The RA’s show is punctuated by moments such as this. There are nods to Van Gogh (Blossoming, 1918), Toulouse-Lautrec (Coney Island, 1931), Matisse (Still-life with Skull, 1946); to harder-to-name Fauves, Neue Sachlichkeit and Ashcan School painters. Artists are pick- pockets: stealing is their job. Yet Avery seems to have been particularly light-fingered. To walk through ‘Milton Avery: American Colourist’ is to flick through the history of early 20th-century painting, with the odd exception of post-1907 Picasso. The loveliest images are the ones that seem most Avery-esque, and of these there are too few.
Blue Trees (1945) bears no relation to the work of any other artist I can think of (except, and presumably coincidentally, Ivon Hitchens); it shows Avery’s genius for matching colour to graphic form. So, too, Seaside (1931), whose thinly washed water dapples hypnotically. Many of these best works attest not just to Avery’s eye but to that of his patron, the collector, Roy R. Neuberger (Neuberger gave 45 Averys to the museum that bears his name, and as many to others): thus Oyster Catcher (1944) and Little Fox River (1942).

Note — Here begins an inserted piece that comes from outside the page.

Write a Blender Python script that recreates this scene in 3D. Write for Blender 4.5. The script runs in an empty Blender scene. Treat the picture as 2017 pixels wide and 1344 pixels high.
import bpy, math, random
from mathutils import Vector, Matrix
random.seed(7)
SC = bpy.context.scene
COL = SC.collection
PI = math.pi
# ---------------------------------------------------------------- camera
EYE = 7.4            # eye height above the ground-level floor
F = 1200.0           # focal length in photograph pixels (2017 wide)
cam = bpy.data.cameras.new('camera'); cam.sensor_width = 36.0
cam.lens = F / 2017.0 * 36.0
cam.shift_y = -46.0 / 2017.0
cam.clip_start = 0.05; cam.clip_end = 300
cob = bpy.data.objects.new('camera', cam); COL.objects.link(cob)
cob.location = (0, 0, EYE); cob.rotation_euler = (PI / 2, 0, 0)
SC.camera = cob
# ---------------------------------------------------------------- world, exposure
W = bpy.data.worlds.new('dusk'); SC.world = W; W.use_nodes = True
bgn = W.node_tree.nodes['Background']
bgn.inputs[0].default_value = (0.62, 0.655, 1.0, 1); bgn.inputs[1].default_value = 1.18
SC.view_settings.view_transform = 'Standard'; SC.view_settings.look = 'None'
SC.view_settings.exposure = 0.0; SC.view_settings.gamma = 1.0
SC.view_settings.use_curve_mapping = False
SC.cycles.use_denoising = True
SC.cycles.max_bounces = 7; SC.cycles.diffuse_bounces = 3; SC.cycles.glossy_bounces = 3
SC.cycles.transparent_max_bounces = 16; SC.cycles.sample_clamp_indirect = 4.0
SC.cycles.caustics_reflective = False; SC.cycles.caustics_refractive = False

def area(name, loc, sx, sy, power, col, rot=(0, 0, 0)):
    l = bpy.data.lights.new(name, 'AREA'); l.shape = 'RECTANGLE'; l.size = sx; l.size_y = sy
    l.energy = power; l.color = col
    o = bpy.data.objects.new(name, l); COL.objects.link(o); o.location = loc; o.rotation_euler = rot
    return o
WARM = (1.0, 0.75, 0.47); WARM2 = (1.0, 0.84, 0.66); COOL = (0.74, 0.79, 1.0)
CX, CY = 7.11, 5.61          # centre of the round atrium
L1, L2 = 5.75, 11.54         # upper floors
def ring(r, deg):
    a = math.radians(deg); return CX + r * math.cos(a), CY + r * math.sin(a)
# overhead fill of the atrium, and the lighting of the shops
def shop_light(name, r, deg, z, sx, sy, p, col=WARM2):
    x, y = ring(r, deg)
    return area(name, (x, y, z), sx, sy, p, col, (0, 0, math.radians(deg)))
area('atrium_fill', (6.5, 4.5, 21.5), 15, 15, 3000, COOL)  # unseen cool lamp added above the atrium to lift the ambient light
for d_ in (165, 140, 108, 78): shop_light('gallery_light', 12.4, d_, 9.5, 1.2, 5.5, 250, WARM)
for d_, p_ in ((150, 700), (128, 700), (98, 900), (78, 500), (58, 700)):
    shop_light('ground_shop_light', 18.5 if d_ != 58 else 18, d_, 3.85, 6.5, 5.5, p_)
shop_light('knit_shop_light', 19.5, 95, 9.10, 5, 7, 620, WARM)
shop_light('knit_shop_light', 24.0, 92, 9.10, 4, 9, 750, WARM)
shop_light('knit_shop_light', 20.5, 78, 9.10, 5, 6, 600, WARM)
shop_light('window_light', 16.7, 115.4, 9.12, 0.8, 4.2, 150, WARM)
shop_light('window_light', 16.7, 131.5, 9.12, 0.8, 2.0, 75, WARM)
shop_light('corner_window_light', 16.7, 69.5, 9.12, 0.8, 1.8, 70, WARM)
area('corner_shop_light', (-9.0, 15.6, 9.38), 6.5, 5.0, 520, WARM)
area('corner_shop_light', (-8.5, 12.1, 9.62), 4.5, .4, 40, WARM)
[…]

There are delightful paintings of the Thames and Seine and, pre-eminently, of New England beaches. Had Avery stuck to these subjects and painted fewer of them, we might have a clearer idea of who he was – it would be interesting to see a show of only works bought by the clear-eyed Neuberger. As it is, Avery seems never to settle, and neither, therefore, do we. There is no classical period, no single Milton Avery; a problem that the RA show does little to solve.
‘Milton Avery: American Colourist’ is at the Royal Academy of Arts, London, until 16 October.